Tuesday 19 November 2019


Knife, by Jo Nesbo

            It’s hard to imagine how dedicated thriller readers survived before the advent of Scandy Noir, the genre created by Stieg Larsson’s ‘The Girl with the Dragon Tattoo’, and continued with varying degrees of talent by any aspiring author with a Scandinavian-sounding name.  Until author and ex-muso Jo Nesbo came on the scene, launching his burnt-out, alcoholic detective Harry Hole on an unsuspecting public:  we have never been the same since, begging like addicts for each new episode of Harry’s adventures on the Dark Side – and we always, always get our fix.           
            This time round, the Dark Side is largely of Harry’s own making:  his beloved wife Rakel has thrown him out;  he is drinking himself unconscious every night and his work has become slipshod – well, who can produce results when remorse and alcohol overwhelm everything?

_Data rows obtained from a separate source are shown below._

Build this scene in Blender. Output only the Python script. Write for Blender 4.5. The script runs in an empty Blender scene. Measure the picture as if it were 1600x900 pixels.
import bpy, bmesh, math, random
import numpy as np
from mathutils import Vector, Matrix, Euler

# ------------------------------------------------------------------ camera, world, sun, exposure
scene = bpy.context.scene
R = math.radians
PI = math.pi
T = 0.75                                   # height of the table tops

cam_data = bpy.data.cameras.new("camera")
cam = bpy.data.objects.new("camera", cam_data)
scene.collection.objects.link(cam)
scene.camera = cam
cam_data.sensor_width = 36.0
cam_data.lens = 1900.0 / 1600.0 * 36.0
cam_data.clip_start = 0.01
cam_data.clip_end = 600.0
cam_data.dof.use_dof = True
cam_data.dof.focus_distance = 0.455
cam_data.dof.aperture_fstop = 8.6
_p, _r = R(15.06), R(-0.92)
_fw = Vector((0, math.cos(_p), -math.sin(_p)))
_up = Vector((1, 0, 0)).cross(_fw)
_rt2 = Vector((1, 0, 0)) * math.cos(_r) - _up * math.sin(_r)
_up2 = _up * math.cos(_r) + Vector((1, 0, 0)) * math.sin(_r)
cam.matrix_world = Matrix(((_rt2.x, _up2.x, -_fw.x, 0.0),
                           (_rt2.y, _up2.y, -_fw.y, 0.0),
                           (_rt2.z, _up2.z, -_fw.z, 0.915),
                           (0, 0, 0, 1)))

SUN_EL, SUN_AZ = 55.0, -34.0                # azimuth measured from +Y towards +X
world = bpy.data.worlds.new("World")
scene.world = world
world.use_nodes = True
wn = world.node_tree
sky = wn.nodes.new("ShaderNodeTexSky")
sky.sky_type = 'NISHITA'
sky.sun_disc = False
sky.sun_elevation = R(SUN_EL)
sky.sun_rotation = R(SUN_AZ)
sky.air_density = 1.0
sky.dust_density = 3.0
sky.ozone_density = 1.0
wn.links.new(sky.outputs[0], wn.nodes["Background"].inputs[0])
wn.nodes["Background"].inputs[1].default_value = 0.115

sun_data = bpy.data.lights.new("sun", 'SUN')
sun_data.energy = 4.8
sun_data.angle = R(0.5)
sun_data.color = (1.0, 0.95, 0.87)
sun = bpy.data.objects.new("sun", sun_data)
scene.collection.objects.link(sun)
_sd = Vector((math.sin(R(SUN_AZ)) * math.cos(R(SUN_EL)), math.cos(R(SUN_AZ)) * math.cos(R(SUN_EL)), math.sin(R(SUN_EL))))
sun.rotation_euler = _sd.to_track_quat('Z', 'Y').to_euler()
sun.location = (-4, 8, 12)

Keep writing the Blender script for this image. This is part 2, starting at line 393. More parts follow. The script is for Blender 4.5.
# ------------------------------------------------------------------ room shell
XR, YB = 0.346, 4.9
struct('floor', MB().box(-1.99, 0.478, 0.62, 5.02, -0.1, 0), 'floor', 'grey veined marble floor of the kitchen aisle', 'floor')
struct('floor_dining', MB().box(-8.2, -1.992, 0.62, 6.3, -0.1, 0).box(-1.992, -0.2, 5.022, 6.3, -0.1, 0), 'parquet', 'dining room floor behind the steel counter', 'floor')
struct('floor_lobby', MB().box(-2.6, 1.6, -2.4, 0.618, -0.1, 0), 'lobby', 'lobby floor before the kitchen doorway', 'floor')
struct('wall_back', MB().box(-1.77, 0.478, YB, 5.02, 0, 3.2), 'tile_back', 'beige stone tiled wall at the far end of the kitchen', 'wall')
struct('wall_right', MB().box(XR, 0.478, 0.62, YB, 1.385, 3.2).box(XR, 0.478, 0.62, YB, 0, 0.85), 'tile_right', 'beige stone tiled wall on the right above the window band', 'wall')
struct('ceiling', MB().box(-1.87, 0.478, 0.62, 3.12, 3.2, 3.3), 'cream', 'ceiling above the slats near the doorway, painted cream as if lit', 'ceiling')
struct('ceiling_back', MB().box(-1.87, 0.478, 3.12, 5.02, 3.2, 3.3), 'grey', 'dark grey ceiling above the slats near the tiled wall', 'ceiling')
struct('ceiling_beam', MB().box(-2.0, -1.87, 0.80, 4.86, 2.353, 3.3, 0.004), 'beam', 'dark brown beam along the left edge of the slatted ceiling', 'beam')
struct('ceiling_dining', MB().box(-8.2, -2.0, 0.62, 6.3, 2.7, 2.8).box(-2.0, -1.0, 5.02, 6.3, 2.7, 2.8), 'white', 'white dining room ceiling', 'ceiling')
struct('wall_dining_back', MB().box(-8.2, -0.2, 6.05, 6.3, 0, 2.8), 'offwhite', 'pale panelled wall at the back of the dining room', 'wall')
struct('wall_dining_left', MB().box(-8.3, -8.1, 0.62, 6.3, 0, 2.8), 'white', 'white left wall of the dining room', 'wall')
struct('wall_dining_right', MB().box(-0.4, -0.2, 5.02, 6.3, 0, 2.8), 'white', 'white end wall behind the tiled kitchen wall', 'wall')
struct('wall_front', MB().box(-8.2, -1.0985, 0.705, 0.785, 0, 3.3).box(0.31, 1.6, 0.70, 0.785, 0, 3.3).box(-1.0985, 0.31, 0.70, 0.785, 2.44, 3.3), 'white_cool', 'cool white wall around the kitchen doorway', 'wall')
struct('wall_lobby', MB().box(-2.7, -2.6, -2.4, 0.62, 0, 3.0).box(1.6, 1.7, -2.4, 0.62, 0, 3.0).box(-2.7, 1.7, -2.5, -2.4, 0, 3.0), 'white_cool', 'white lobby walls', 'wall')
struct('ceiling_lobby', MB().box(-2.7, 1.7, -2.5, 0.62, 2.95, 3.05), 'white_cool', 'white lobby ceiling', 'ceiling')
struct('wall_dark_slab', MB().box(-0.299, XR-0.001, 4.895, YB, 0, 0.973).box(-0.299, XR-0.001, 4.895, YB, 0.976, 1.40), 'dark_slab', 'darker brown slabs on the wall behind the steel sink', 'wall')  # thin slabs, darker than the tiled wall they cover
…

            And worse is yet to come:  rapist and murderer Svein Finne is finally out of prison where Harry put him so long ago, and is swearing vengeance, especially as Harry also killed his son (read ‘The Thirst’!).  Harry’s past is rapidly catching up with him and he has never been so ill-equipped to defend himself.  Only a further tragedy of cataclysmic proportions can drag him back onto the straight and narrow – temporarily, at least –for he MUST solve the heinous crime of his wife’s murder, which surely would never have happened if he had been there, drunk or not, to protect her.  When he has found the murderer and killed him, then he’ll drink himself to death.  
He’s officially too close to the victim in the investigation, and therefore required to leave the investigating to his colleagues.  And officially, he’s on bereavement leave.  Well.
            Since when has officialdom ever stopped Harry Hole and his rat-trap mind from deducing information from the slimmest of leads, the mere breath of suspicion – and always coming up with the right conclusion?  Hopefully.
            Red Herrings (it’s Norway, folks!) constantly fool Harry and the readers;  Nesbo convincingly casts suspicion on absolutely everyone as well as the obviously evil Svein Finne, but once again I have to say that I never suspected Whodunnit when all was revealed.  And more shocks are to come:  we are kept guessing about everything – including Harry’s fate – until the very last page, and that is surely the mark of a storyteller par excellence, a master of characterisation, suspense – and human failings.  FIVE STARS.